An EPIC (Extended Particle-in-Cell) scheme is developed to model electrostatic drift-wave turbulence in three space dimensions. An existing two-dimensional code that treats magnetic shear and non-adiabatic effects is adapted to incorporate the ICEx algorithm, that enables instability-free numerical modelling of complex wave phenomena without a timestep restriction. Successful simulations of drift-wave interactions are presented.
1. Introduction
This paper builds on the work presented in Ref. [1 ], wherein a simulation capability was developed for electrostatic drift-wave interactions at parameters relevant to magnetic fusion experiments, specifically tokamaks. Ref.
[ I ] provides a description of the background and the motivation for a two-dimensional study of a set of equations proposed by Biskamp and Walter [2]. Their system includes dissipation, non-adiabatic "i-~" effects and also magnetic shear. Although much interest attaches to a two-dimensional model, full treatment of magnetic shear requires solving 3-D evolutionary equations, containing advective non-linearity.

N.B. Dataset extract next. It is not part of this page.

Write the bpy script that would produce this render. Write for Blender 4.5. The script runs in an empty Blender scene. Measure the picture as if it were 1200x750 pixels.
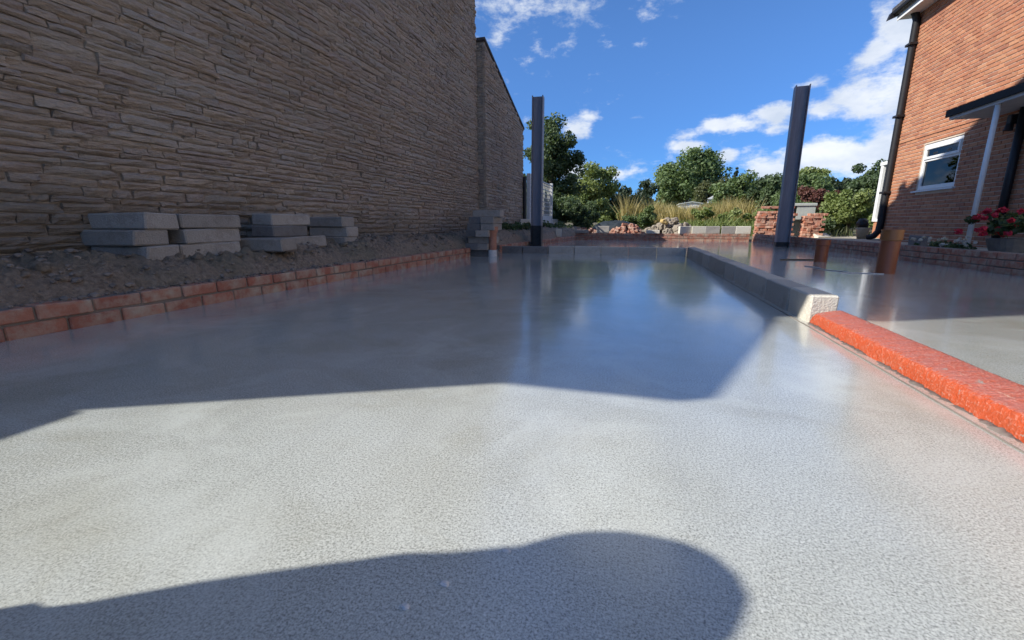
import bpy, bmesh, math, random
import numpy as np
from mathutils import Vector, Matrix, noise as mnoise

random.seed(7); RNG = np.random.default_rng(7)
sc = bpy.context.scene
COL = sc.collection
rad = math.radians

# ------------------------------------------------------------------ camera
CAM_H = 0.5
cam_d = bpy.data.cameras.new('camera'); cam = bpy.data.objects.new('camera', cam_d); COL.objects.link(cam)
cam_d.sensor_fit = 'HORIZONTAL'; cam_d.sensor_width = 36.0
cam_d.lens = 36.0 * 510.0 / 1200.0
cam_d.clip_start = 0.02; cam_d.clip_end = 2000.0
cam.location = (0, 0, CAM_H)
cam.rotation_euler = (rad(90 - 12.493), 0, rad(16.02))
sc.camera = cam

# ------------------------------------------------------------------ light
TAN_EL = 0.70
SUN_EL = math.atan(TAN_EL)
SUN_H = Vector((-0.898, -0.44)).normalized()          # horizontal direction towards the sun
sun_d = bpy.data.lights.new('sun', 'SUN'); sun_d.energy = 3.0; sun_d.angle = rad(0.53); sun_d.color = (1.0, 0.95, 0.87)
sun = bpy.data.objects.new('sun', sun_d); COL.objects.link(sun)
to_sun = Vector((SUN_H.x * math.cos(SUN_EL), SUN_H.y * math.cos(SUN_EL), math.sin(SUN_EL)))
sun.rotation_euler = to_sun.to_track_quat('Z', 'Y').to_euler()
sun.location = to_sun * 40

world = bpy.data.worlds.new('World'); sc.world = world; world.use_nodes = True
wt = world.node_tree; wt.nodes.clear()
def wn(t, **k):
    n = wt.nodes.new(t)
    for a, b in k.items(): setattr(n, a, b)
    return n
def wmath(op, a, b=None, c=None, clamp=False):
    n = wn('ShaderNodeMath', operation=op); n.use_clamp = clamp
    for i, v in enumerate((a, b, c)):
        if v is None: continue
        if isinstance(v, (int, float)): n.inputs[i].default_value = v
        else: wt.links.new(v, n.inputs[i])
    return n.outputs[0]
sky = wn('ShaderNodeTexSky', sky_type='NISHITA'); sky.sun_disc = False
sky.sun_elevation = SUN_EL; sky.sun_rotation = math.atan2(SUN_H.x, SUN_H.y)
sky.altitude = 60; sky.air_density = 0.75; sky.dust_density = 0.0; sky.ozone_density = 3.0
tc = wn('ShaderNodeTexCoord')
sep = wn('ShaderNodeSeparateXYZ'); wt.links.new(tc.outputs['Generated'], sep.inputs[0])
az = wmath('ARCTAN2', sep.outputs[0], sep.outputs[1])
el = wmath('ARCSINE', sep.outputs[2])
# a plane of cloud texture: direction divided by height
den = wmath('ADD', wmath('MAXIMUM', sep.outputs[2], 0.0), 0.10)
comb = wn('ShaderNodeCombineXYZ')
wt.links.new(wmath('DIVIDE', sep.outputs[0], den), comb.inputs[0]); wt.links.new(wmath('DIVIDE', sep.outputs[1], den), comb.inputs[1])
nz = wn('ShaderNodeTexNoise'); nz.inputs['Scale'].default_value = 2.1; nz.inputs['Detail'].default_value = 9; nz.inputs['Roughness'].default_value = 0.58
cmap = wn('ShaderNodeMapping'); cmap.inputs['Location'].default_value = (3.1, 1.4, 0); wt.links.new(comb.outputs[0], cmap.inputs[0])
wt.links.new(cmap.outputs[0], nz.inputs['Vector'])
nb = wn('ShaderNodeTexNoise'); nb.inputs['Scale'].default_value = 0.55; nb.inputs['Detail'].default_value = 3
wt.links.new(cmap.outputs[0], nb.inputs['Vector'])
nd = wn('ShaderNodeTexNoise'); nd.inputs['Scale'].default_value = 15.0; nd.inputs['Detail'].default_value = 8; nd.inputs['Roughness'].default_value = 0.62
mp = wn('ShaderNodeMapping'); mp.inputs['Scale'].default_value = (1, 1, 1.9); wt.links.new(tc.outputs['Generated'], mp.inputs[0])
wt.links.new(mp.outputs[0], nd.inputs['Vector'])
nd2 = wn('ShaderNodeTexNoise'); nd2.inputs['Scale'].default_value = 9.0; nd2.inputs['Detail'].default_value = 6; nd2.inputs['Roughness'].default_value = 0.55; wt.links.new(mp.outputs[0], nd2.inputs['Vector'])
fine = wmath('SUBTRACT', nd.outputs[0], 0.5)
cov = None
# cumulus heaps of this sky: azimuth, elevation, half widths (degrees), weight
HEAPS = [(-18.0, 25.5, 11.0, 6.5, .26), (-8.2, 11.0, 2.6, 1.5, .9), (-6.6, 12.3, 1.5, .7, .6), (7.6, 10.6, 2.6, 1.3, .95), (10.2, 10.6, 3.0, 1.2, .95), (13.0, 11.2, 2.6, 1.4, .9), (13.0, 9.8, 2.0, .8, .5),
         (4.6, 8.6, 3.2, 1.0, .85), (8.8, 7.4, 1.9, 1.3, .8), (21.0, 11.8, 4.2, 2.4, 1.1), (17.6, 11.0, 2.8, 1.4, .8), (16.0, 13.6, 1.5, .7, .4), (23.0, 17.2, 3.0, 2.4, 1.05), (21.0, 15.6, 2.0, 1.5, .8), (27.0, 19.5, 4.5, 3.0, 1.0),
         (18.5, 6.6, 5.5, 2.3, 1.05), (13.0, 5.8, 4.2, 1.5, .85), (24.0, 7.2, 4.6, 2.6, 1.05), (-2.5, 5.9, 3.2, 1.1, .62), (-9, 6.5, 4, 1.4, .6), (32, 10, 7, 3, 1.0)]
for (a0, e0, wa, we, wgt) in HEAPS:
    da = wmath('DIVIDE', wmath('SUBTRACT', az, rad(a0)), rad(wa))
    de = wmath('DIVIDE', wmath('SUBTRACT', el, rad(e0)), rad(we))
    r2 = wmath('ADD', wmath('MULTIPLY', da, da), wmath('MULTIPLY', de, de))
    m = wmath('MULTIPLY', wmath('SUBTRACT', 1.0, wmath('SQRT', r2)), wgt)
    cov = m if cov is None else wmath('SMOOTH_MAX', cov, m, 0.12)
cov = wmath('ADD', cov, wmath('MULTIPLY', fine, 2.3))
heap = wn('ShaderNodeMapRange', interpolation_type='SMOOTHSTEP'); heap.inputs[1].default_value = -0.02; heap.inputs[2].default_value = 0.62
wt.links.new(cov, heap.inputs[0])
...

There is a body of evidence from 2-D studies [ 1,3,4] that particle-mesh schemes are advantageous for modelling advective problems, particularly when because of shear it is implausible to use periodic boundary conditions in the radial direction. However generalising the Extended Particle-in-Cell (EPIC) scheme of Ref. [ 1 ] to three dimensions is not straightforward. In 2-D use was made of a trick that allowed an effectively implicit treatment of the shear wave term, which does not work quite so well in 3-D. Analytic or von Neumann analyses of schemes representing simple modifications to the code DRIFT of Ref. [ 1 ] showed the only stable scheme that could be constructed was first order, and moreover tests of the resulting code revealed a mesh-decoupling instability. Hence a major revision of DRIFT was required.
This paper describes the ICEx scheme, a modification of the ICE scheme [5] to handle cross derivatives, that appear when ICE is applied to a shear wave problem. Ref. [ 1] indicated that implementing implicit schemes in a particle-mesh context is straightforward, and this will turn out to be the case for ICEx. ICEx is an essential ingredient of the code DRIFT3 that solves problems in three-dimensional drift-wave turbulence. Section 2 sets out the precise equations solved and analytic results relevant to code testing. Section 3 outlines the scheme employed, Section 4.1 describes ICEx in detail, and the rest of Section 4 and Section 5 contain other information on the coding. Section 6 describes results from DRIFT3, and Section 7 provides a summary.